This review page is supported in part by the sponsors whose ad banners are displayed below

This review first appeared in the November 2010 issue of hi-end hifi magazine of Germany. You can also read this review of the Fonel La Ronda in its original German version. We publish its English translation in a mutual syndication arrangement with the publishers. As is customary for our own reviews, the writer's signature at review's end shows an e-mail address should you have questions or wish to send feedback. All images contained in this review are the property of fairaudio or Fonel - Ed.

Reviewer: Jörg Dames
: Fonel Simplicité, Archos 7 with docking station
Amplification: Integrated – Fonel Emotion; pre/power - Audionet AMP, Audionet Pre 1 G3 incl.

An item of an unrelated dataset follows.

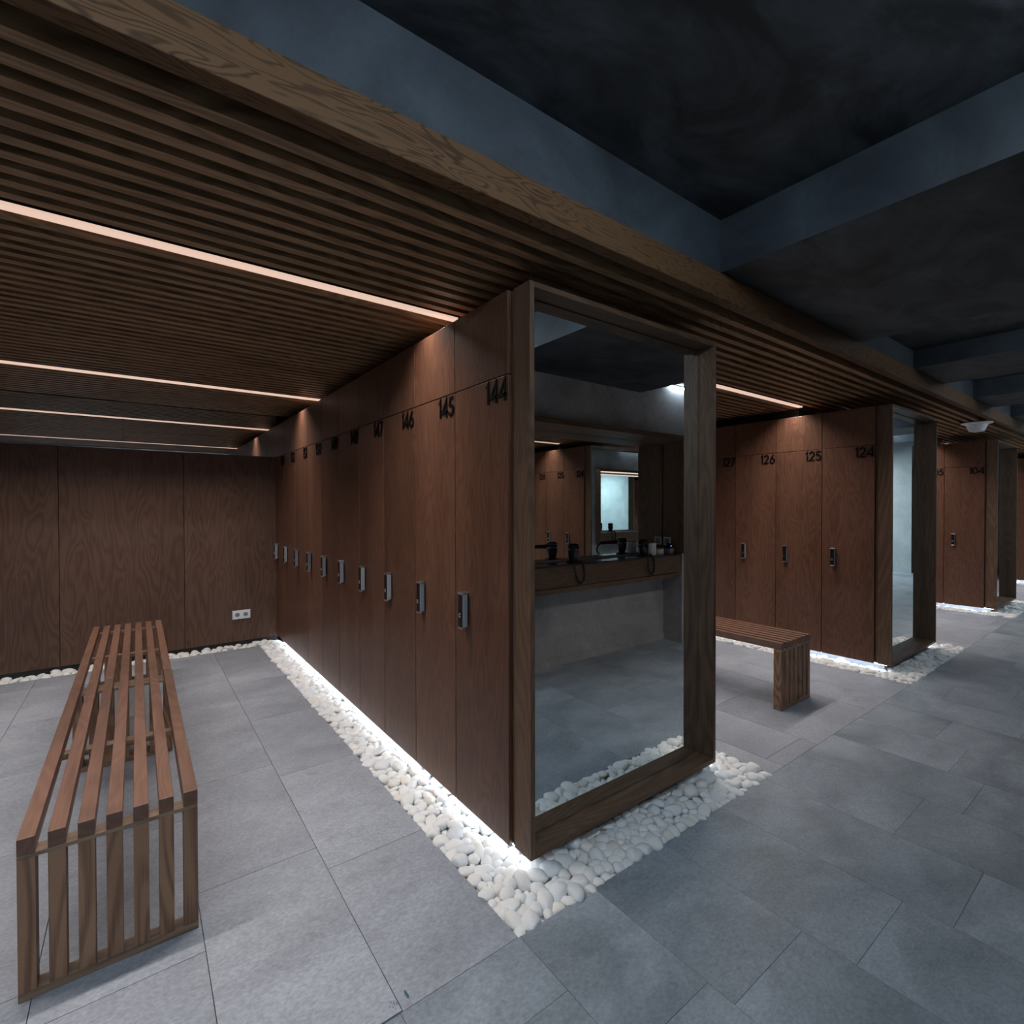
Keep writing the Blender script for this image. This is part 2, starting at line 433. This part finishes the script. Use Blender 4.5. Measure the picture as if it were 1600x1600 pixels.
# ------------------------------------------------------------------ digits
def arc(cx, cy, rx, ry, a0, a1, n=18):
    return [(cx+rx*math.cos(math.radians(a0+(a1-a0)*i/n)), cy+ry*math.sin(math.radians(a0+(a1-a0)*i/n))) for i in range(n+1)]
GL = {
 '0': (.66, [arc(.33,.5,.27,.44,0,360,30)]),
 '1': (.26, [[(.03,.76),(.17,.94),(.17,.03)]]),
 '2': (.56, [arc(.28,.68,.22,.26,165,-30,18)+[(.08,.06),(.52,.06)]]),
 '3': (.54, [arc(.25,.71,.20,.23,160,-80,16), arc(.25,.28,.23,.23,85,-160,16)]),
 '4': (.62, [[(.48,.0),(.48,.94),(.04,.26),(.60,.26)]]),
 '5': (.54, [[(.48,.94),(.20,.94),(.13,.56)]+arc(.25,.31,.24,.26,115,-155,20)]),
 '6': (.60, [[(.40,.96),(.13,.48)], arc(.30,.30,.23,.25,0,360,28)]),
 '7': (.52, [[(.05,.93),(.48,.93),(.16,.0)]]),
 '8': (.56, [arc(.28,.73,.18,.20,0,360,24), arc(.28,.28,.23,.25,0,360,24)]),
 '9': (.60, [[(.20,.04),(.47,.52)], arc(.30,.70,.23,.25,0,360,28)]),
}
def digits_bm(txt, h=.0845, t=.0122, d=.005):
    """text in local (u,v) running +u, right end at u=0, bottom v=0; u -> -y, v -> z, faces -x"""
    bm = bmesh.new()
    tw = sum(GL[c][0] for c in txt)*h + .08*h*(len(txt)-1); u0 = -tw
    def prism(pts):
        a = [bm.verts.new((0, -u, v)) for u, v in pts]; c = [bm.verts.new((-d, -u, v)) for u, v in pts]
        n = len(pts)
        bm.faces.new(c); bm.faces.new(a[::-1])
        for i in range(n): bm.faces.new((a[i], a[(i+1)%n], c[(i+1)%n], c[i]))
    for ch in txt:
        wd, strokes = GL[ch]
        for st in strokes:
            P = [(u0+p[0]*h, p[1]*h) for p in st]
            closed = abs(P[0][0]-P[-1][0])+abs(P[0][1]-P[-1][1]) < 1e-6
            n = len(P); Lf = []; Rt = []
            for i in range(n):
                p = Vector(P[i])
                pr = Vector(P[i-1]) if i > 0 else (Vector(P[-2]) if closed else None)
                nx = Vector(P[i+1]) if i < n-1 else (Vector(P[1]) if closed else None)
                d1 = (p-pr).normalized() if pr is not None else (nx-p).normalized()
                d2 = (nx-p).normalized() if nx is not None else d1
                b_ = (d1+d2); b_ = b_.normalized() if b_.length > 1e-4 else d1
                nrm = Vector((-b_.y, b_.x)); k = 1/max(.45, nrm.dot(Vector((-d1.y, d1.x))))
                Lf.append(p+nrm*t/2*k); Rt.append(p-nrm*t/2*k)
            for i in range(n-1):
                prism([tuple(Lf[i]), tuple(Rt[i]), tuple(Rt[i+1]), tuple(Lf[i+1])])
        u0 += (wd+.08)*h
    bmesh.ops.recalc_face_normals(bm, faces=bm.faces)
    return bm

# ------------------------------------------------------------------ lockers
def lock_handle(parent):
    # (x: outwards negative) local origin = locker's near bottom corner on the face plane
    yc = LW-.097; hy = .0165
    bm = bmesh.new(); box(bm, -.032, -.006, yc-hy, yc+hy, .785, .925); h = obj('handle', bm, M_grey, parent, bevel=.003)
    h['label'] = 'grey metal lock handle with bright end caps'
    bm = bmesh.new(); box(bm, -.0345, -.0315, yc-hy+.0015, yc+hy-.0015, .788, .922); obj('keypad', bm, M_blk, h)
    bm = bmesh.new(); box(bm, -.036, -.003, yc-hy-.001, yc+hy+.001, .924, .933); obj('end_cap', bm, M_steel, h, bevel=.002)
    bm = bmesh.new(); box(bm, -.036, -.018, yc-hy-.001, yc+hy+.001, .778, .786); obj('end_cap', bm, M_steel, h, bevel=.002)
    bm = bmesh.new()
    tube(bm, [(-.035, yc+.003+.0062*math.cos(a*PI/8), .835+.0085*math.sin(a*PI/8)) for a in range(17)], .0012, 6); obj('lock_ring', bm, M_steel, h)
    bm = bmesh.new(); box(bm, -.008, 0, yc-hy+.004, yc+hy-.004, .79, .91); obj('mount', bm, M_blk, h)

def make_locker():
    t = thing('locker', 'locker', 'locker')
    bm = bmesh.new(); box(bm, 0, .018, .0026, LW-.0026, 0, ZN-ZB-.0022); obj('door', bm, M_door, t, bevel=.0012)
    bm = bmesh.new(); box(bm, 0, .018, .0026, LW-.0026, ZN-ZB+.0022, ZT-ZB); obj('top_panel', bm, M_door, t, bevel=.0012)
    lock_handle(t)
    return t
proto = make_locker(); used = [False]
def place_locker(x, y, num, flip=False, desc=''):
    t = proto if not used[0] else copy_tree(proto)
    used[0] = True
    t.location = (x+XF, y, ZB)
    t['label'] = 'dark wood locker numbered %s %s' % (num, desc); t['category'] = 'locker'; t['group'] = 'numbered wooden lockers'
    nb = digits_bm(num)
    n = obj('number', nb, M_digit, t); n.location = (0, .007, 1.754-ZB)
    return t

def bank(xb, first, count, name, mirror=True):
    # carcass
    t = thing('locker_carcass', 'dark wooden carcass block behind the lockers of the %s' % name, 'cabinet', (xb, 0, 0))
    bm = bmesh.new(); box(bm, .0065, WA-.0, Y0+.002, YB-.004, ZB+.012, ZT-.004); obj('body', bm, M_panel, t)
    bm = bmesh.new(); box(bm, .045, WA-.045, .06, YB-.004, -.05, ZB-.0005); obj('plinth', bm, M_plinth, t)
    bm = bmesh.new(); box(bm, .14, WA-.14, .78, YB-.004, ZT-.003, ZC-.004); obj('gap_shade_block', bm, M_black, t)  # solid black block standing in for the shade in the gap above the bank
    for side in (0, 1):
        s = thing('plinth_light_strip', 'cool white light strip under the %s edge of the %s' % (('left', 'right')[side], name), 'light strip',
                  (xb, 0, 0), group='light strips under the locker banks')
        bm = bmesh.new()
        x0, x1 = ((.006, .016), (WA-.016, WA-.006))[side]
        box(bm, x0, x1, .03, YB-.03, ZB-.002, ZB+.004); obj('diffuser', bm, M_whiteled, s)
        bm = bmesh.new(); box(bm, x0-.001, x1+.001, .03, YB-.03, ZB+.0045, ZB+.0115); obj('channel', bm, M_steel, s)
    if mirror:
        f = thing('standing_mirror', 'tall wood-framed mirror on the end of the %s' % name, 'mirror', (xb, 0, ZB))
        H = ZT-ZB; th = .021
        for x0 in (0, WA-th):
            bm = bmesh.new(); box(bm, x0, x0+th, 0, .0995, 0, H); obj('frame_stile', bm, M_frameZ, f, bevel=.001)
        for z0 in (0, H-th):
            bm = bmesh.new(); box(bm, th+.0003, WA-th-.0003, 0, .0995, z0, z0+th); obj('frame_rail', bm, M_frameX, f, bevel=.001)
        bm = bmesh.new(); box(bm, th+.004, WA-th-.004, .0865, .092, th+.004, H-th-.004); obj('glass', bm, M_mir, f)
        for x0 in (.002, WA-.012):
            bm = bmesh.new(); box(bm, x0, x0+.010, .1030, .1095, .004, H-.004); obj('edge_bead', bm, M_frameZ, f)
        bm = bmesh.new(); box(bm, .014, WA-.014, .0925, .112, .012, H-.01); obj('back_board', bm, M_black, f)
    for i in range(count):
        place_locker(xb, Y0+LW*i, str(first+i), desc='in the row beside the %s mirror' % name if mirror else '')
bank(0, 144, 10, 'nearest locker bank')
bank(S, 124, 10, 'second locker bank')
bank(2*S, 104, 10, 'third locker bank')
bank(3*S, 84, 6, 'farthest locker bank')
# bank to the left (outside the picture, its plinth light rakes the floor)
t = thing('locker_carcass', 'wooden locker block left of the long bench, glimpsed above the partition', 'cabinet', (-S, 0, 0))
bm = bmesh.new(); box(bm, 0, WA, .0, YB-.004, ZB+.012, ZT-.004); obj('body', bm, M_panel, t)
bm = bmesh.new(); box(bm, .045, WA-.045, .06, YB-.004, -.05, ZB-.0005); obj('plinth', bm, M_plinth, t)
s = thing('plinth_light_strip', 'cool white light strip under the locker block left of the long bench', 'light strip', (-S, 0, 0), group='light strips under the locker banks')
bm = bmesh.new(); box(bm, WA-.016, WA-.006, .03, YB-.03, ZB-.002, ZB+.004); obj('diffuser', bm, M_whiteled, s)
bm = bmesh.new(); box(bm, WA-.017, WA-.005, .03, YB-.03, ZB+.0045, ZB+.0115); obj('channel', bm, M_steel, s)

# ------------------------------------------------------------------ partitions at the back of the bays
def partition(x0, x1, name, seams, sock=False):
    t = thing('wood_partition', 'veneered wooden partition closing the back of the %s' % name, 'partition', (0, YB, 0))
    xs = [x0]+seams+[x1]
    for a, c in zip(xs, xs[1:]):
        bm = bmesh.new(); box(bm, a+.002, c-.002, 0, .02, .045, 1.852); obj('panel', bm, M_panel, t, bevel=.001)
    bm = bmesh.new(); box(bm, x0+.001, x1-.001, .021, .06, -.05, 1.850); obj('core', bm, M_black, t)
    bm = bmesh.new(); box(bm, x0+.001, x1-.001, .012, .0205, -.05, .044); obj('plinth', bm, M_bplinth, t)
    g = thing('wall_mirror', 'long mirror strip between the partition and the slatted ceiling of the %s' % name, 'mirror', (0, YB, 0))
    xm = -1.23 if sock else (x0+x1)/2
    for a, c in ((x0+.001, xm-.001), (xm+.001, x1-.001)):
        bm = bmesh.new(); box(bm, a, c, .002, .008, 1.855, ZC+.05); obj('pane', bm, M_mir, g)
partition(-S+WA+.001, -.001, 'left bay', [-1.657, -.795], True)
partition(WA+.001, S-.014, 'middle bay', [2.07, 2.93])


# double socket
t = thing('wall_socket', 'white double power socket low on the wooden partition near the lit lockers', 'socket', (-.331, YB, .303))
bm = bmesh.new(); box(bm, -.078, .078, -.009, 0, -.042, .042); obj('plate', bm, M_white, t, bevel=.002)
for dx in (-.036, .036):
    bm = bmesh.new(); box(bm, dx-.028, dx+.028, -.0115, -.0092, -.028, .028)
    ins = obj('insert', bm, M_white, t, bevel=.001)
    bm = bmesh.new(); cyl(bm, (dx, -.0125, 0), .0205, .0205, .001, 28, 'y'); obj('well', bm, M_grey, ins)
    bm = bmesh.new(); cyl(bm, (dx-.009, -.0135, 0), .003, .003, .001, 10, 'y'); cyl(bm, (dx+.009, -.0135, 0), .003, .003, .001, 10, 'y'); obj('pin_hole', bm, M_blk, ins)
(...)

EPS, Belles 21A, Funk Lap-2.V2
Loudspeakers: Thiel CS 3.7, Sehring S 703SE
Cables: Low-level - Straight Wire Virtuoso, Vovox; high-level - HMS Fortissimo, Reson LSC 350, Straight Wire Rhapsody, Ortofon SPK 50
Review component retail: €9.899/pr

Life is no list of just favorites. At fairaudio, schlepping is part of the job. When it involves two people and four black-bagged crates of 200kg total, through my lengthy building and up two flights of stairs into my listening room, it’s neither physically easy nor easily crammed into just one sentence. Nor does it necessarily inspire trust. I occasionally worry that my neighbors entertain dark notions about certain comings and goings. Those who later observed two large crates covered in black cloth leave the building to end up in an ominously dark sleek BMW might give me a large berth from now on.

Fitted with loops to be easier carried than ordinary cartons, the black-bagged goods were a pair of 100kg+ active speakers called La Grande and their smaller sisters La Ronda who still approach 80kg. My partner in crime was the very serious Sergey Buchakchiysky, co-developer at Fonel Audio, the ominous set of wheels his well-worn work transportation. Because I responded less to the La Grande than the smaller La Ronda, the former two stiffs left again with the Russian hitman. These neighbors do watch too much telly. While my review loaners were black, other finishes like Zebrano are available.

At 105cm high, the La Ronda looks properly grown up as one expects for tower speakers in this price class. Even so they won’t overpower living rooms of average size. The 22mm MDF enclosure is finished in artificial leather and wood veneer on the outside, internally subdivided into different chambers and there also treated with a damping wax to create "maximal hardness and a minimum of resonance effects". The house of Fonel has thus far specialized in electronics. One might find it surprising then that their first official speaker series developed from a row of prototypes became fully active when the hifi market in general is dominated by passive boxes. The Berliners naturally aren’t short on explanations why but I’ll also cover generalities associated with the active speaker subject. I’ll simply sidestep potential features and flexibility possible with DSP and onboard D/A converters when the La Ronda doesn’t offer them.

With most quality active boxes, the crossover sits ahead of the amps which are usually built into the enclosures as well. This couples the amplifier outputs directly to the drivers. There are no interceding, lossy and heat-generating parts of the passive crossovers. Those passive parts must also be more over-dimensioned than active equivalents. Fonel feels that "big caps and resistors introduce greater nonlinearities". What’s more, active crossovers don’t require inductors. Fonel’s crossover board is thus free of any such endlessly coiled wires. The firm is in fact highly critical of the markedly longer signal paths caused by inductors. Also, "large coils are highly susceptible to external interference fields. They generate EM radiation themselves and particularly in tandem with capacitors shift phase."